## Aim
Each line of the material must be returned exactly.
↓↓↓
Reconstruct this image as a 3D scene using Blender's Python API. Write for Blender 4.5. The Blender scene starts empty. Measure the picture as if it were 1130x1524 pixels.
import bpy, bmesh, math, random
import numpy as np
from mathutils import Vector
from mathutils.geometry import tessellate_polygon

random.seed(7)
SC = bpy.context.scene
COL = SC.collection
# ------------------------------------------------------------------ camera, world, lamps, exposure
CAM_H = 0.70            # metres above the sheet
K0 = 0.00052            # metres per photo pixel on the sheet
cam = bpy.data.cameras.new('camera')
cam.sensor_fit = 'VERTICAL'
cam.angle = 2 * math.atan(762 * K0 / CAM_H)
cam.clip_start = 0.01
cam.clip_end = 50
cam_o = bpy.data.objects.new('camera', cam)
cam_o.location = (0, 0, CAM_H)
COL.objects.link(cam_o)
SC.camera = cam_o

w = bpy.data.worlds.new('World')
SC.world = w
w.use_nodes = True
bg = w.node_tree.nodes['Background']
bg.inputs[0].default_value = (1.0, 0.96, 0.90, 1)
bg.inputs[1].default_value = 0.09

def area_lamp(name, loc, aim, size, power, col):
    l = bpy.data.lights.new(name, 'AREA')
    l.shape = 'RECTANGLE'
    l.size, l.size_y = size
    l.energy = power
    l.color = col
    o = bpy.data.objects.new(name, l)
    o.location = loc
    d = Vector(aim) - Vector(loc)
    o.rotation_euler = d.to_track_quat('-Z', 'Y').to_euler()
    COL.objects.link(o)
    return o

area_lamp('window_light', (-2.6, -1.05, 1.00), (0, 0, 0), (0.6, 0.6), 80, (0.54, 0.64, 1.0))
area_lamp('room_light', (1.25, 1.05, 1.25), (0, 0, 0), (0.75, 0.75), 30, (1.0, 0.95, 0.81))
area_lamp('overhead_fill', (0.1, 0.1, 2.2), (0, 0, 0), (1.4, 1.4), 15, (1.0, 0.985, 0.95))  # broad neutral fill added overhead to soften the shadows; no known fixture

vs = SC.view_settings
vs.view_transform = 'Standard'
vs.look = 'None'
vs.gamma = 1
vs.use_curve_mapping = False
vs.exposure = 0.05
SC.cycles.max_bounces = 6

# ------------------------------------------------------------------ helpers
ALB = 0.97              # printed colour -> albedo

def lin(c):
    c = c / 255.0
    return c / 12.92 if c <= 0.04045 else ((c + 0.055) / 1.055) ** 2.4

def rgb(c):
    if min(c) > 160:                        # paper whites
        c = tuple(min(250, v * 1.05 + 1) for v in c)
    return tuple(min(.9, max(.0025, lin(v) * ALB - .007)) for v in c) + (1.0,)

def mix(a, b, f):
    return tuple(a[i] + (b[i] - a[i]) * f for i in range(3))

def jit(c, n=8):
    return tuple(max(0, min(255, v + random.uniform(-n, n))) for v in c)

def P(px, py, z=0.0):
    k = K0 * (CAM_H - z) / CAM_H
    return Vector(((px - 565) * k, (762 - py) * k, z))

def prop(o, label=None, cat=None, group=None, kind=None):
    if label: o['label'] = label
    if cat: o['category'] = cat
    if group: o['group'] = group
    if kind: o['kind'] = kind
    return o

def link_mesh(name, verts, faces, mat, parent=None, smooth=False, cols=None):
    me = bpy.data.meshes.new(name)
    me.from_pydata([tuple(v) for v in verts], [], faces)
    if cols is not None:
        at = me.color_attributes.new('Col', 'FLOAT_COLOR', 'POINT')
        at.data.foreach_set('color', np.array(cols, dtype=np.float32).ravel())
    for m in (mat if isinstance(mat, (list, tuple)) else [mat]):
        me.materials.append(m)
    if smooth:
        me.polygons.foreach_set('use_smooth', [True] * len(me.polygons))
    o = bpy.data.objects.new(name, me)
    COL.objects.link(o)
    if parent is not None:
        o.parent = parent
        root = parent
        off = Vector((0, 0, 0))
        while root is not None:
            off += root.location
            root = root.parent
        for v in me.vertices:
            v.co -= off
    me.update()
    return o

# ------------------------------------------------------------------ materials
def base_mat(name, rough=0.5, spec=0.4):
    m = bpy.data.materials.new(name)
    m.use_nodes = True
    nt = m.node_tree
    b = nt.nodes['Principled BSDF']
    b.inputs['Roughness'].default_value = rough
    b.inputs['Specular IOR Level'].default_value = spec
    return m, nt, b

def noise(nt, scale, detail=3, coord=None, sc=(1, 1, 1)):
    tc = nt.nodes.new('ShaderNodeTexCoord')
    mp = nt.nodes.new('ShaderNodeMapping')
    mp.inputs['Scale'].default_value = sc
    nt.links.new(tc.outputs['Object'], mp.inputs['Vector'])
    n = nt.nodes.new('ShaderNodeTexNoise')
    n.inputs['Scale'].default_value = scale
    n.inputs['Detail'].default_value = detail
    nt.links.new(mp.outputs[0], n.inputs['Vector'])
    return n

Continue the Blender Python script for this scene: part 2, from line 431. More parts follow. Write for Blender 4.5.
↑↑↑
## Output for this exercise
Reconstruct this image as a 3D scene using Blender's Python API. Write for Blender 4.5. The Blender scene starts empty. Measure the picture as if it were 1130x1524 pixels.
import bpy, bmesh, math, random
import numpy as np
from mathutils import Vector
from mathutils.geometry import tessellate_polygon

random.seed(7)
SC = bpy.context.scene
COL = SC.collection
# ------------------------------------------------------------------ camera, world, lamps, exposure
CAM_H = 0.70            # metres above the sheet
K0 = 0.00052            # metres per photo pixel on the sheet
cam = bpy.data.cameras.new('camera')
cam.sensor_fit = 'VERTICAL'
cam.angle = 2 * math.atan(762 * K0 / CAM_H)
cam.clip_start = 0.01
cam.clip_end = 50
cam_o = bpy.data.objects.new('camera', cam)
cam_o.location = (0, 0, CAM_H)
COL.objects.link(cam_o)
SC.camera = cam_o

w = bpy.data.worlds.new('World')
SC.world = w
w.use_nodes = True
bg = w.node_tree.nodes['Background']
bg.inputs[0].default_value = (1.0, 0.96, 0.90, 1)
bg.inputs[1].default_value = 0.09

def area_lamp(name, loc, aim, size, power, col):
    l = bpy.data.lights.new(name, 'AREA')
    l.shape = 'RECTANGLE'
    l.size, l.size_y = size
    l.energy = power
    l.color = col
    o = bpy.data.objects.new(name, l)
    o.location = loc
    d = Vector(aim) - Vector(loc)
    o.rotation_euler = d.to_track_quat('-Z', 'Y').to_euler()
    COL.objects.link(o)
    return o

area_lamp('window_light', (-2.6, -1.05, 1.00), (0, 0, 0), (0.6, 0.6), 80, (0.54, 0.64, 1.0))
area_lamp('room_light', (1.25, 1.05, 1.25), (0, 0, 0), (0.75, 0.75), 30, (1.0, 0.95, 0.81))
area_lamp('overhead_fill', (0.1, 0.1, 2.2), (0, 0, 0), (1.4, 1.4), 15, (1.0, 0.985, 0.95))  # broad neutral fill added overhead to soften the shadows; no known fixture

vs = SC.view_settings
vs.view_transform = 'Standard'
vs.look = 'None'
vs.gamma = 1
vs.use_curve_mapping = False
vs.exposure = 0.05
SC.cycles.max_bounces = 6

# ------------------------------------------------------------------ helpers
ALB = 0.97              # printed colour -> albedo

def lin(c):
    c = c / 255.0
    return c / 12.92 if c <= 0.04045 else ((c + 0.055) / 1.055) ** 2.4

def rgb(c):
    if min(c) > 160:                        # paper whites
        c = tuple(min(250, v * 1.05 + 1) for v in c)
    return tuple(min(.9, max(.0025, lin(v) * ALB - .007)) for v in c) + (1.0,)

def mix(a, b, f):
    return tuple(a[i] + (b[i] - a[i]) * f for i in range(3))

def jit(c, n=8):
    return tuple(max(0, min(255, v + random.uniform(-n, n))) for v in c)

def P(px, py, z=0.0):
    k = K0 * (CAM_H - z) / CAM_H
    return Vector(((px - 565) * k, (762 - py) * k, z))

def prop(o, label=None, cat=None, group=None, kind=None):
    if label: o['label'] = label
    if cat: o['category'] = cat
    if group: o['group'] = group
    if kind: o['kind'] = kind
    return o

def link_mesh(name, verts, faces, mat, parent=None, smooth=False, cols=None):
    me = bpy.data.meshes.new(name)
    me.from_pydata([tuple(v) for v in verts], [], faces)
    if cols is not None:
        at = me.color_attributes.new('Col', 'FLOAT_COLOR', 'POINT')
        at.data.foreach_set('color', np.array(cols, dtype=np.float32).ravel())
    for m in (mat if isinstance(mat, (list, tuple)) else [mat]):
        me.materials.append(m)
    if smooth:
        me.polygons.foreach_set('use_smooth', [True] * len(me.polygons))
    o = bpy.data.objects.new(name, me)
    COL.objects.link(o)
    if parent is not None:
        o.parent = parent
        root = parent
        off = Vector((0, 0, 0))
        while root is not None:
            off += root.location
            root = root.parent
        for v in me.vertices:
            v.co -= off
    me.update()
    return o

# ------------------------------------------------------------------ materials
def base_mat(name, rough=0.5, spec=0.4):
    m = bpy.data.materials.new(name)
    m.use_nodes = True
    nt = m.node_tree
    b = nt.nodes['Principled BSDF']
    b.inputs['Roughness'].default_value = rough
    b.inputs['Specular IOR Level'].default_value = spec
    return m, nt, b

def noise(nt, scale, detail=3, coord=None, sc=(1, 1, 1)):
    tc = nt.nodes.new('ShaderNodeTexCoord')
    mp = nt.nodes.new('ShaderNodeMapping')
    mp.inputs['Scale'].default_value = sc
    nt.links.new(tc.outputs['Object'], mp.inputs['Vector'])
    n = nt.nodes.new('ShaderNodeTexNoise')
    n.inputs['Scale'].default_value = scale
    n.inputs['Detail'].default_value = detail
    nt.links.new(mp.outputs[0], n.inputs['Vector'])
    return n

Continue the Blender Python script for this scene: part 2, from line 431. More parts follow. Write for Blender 4.5.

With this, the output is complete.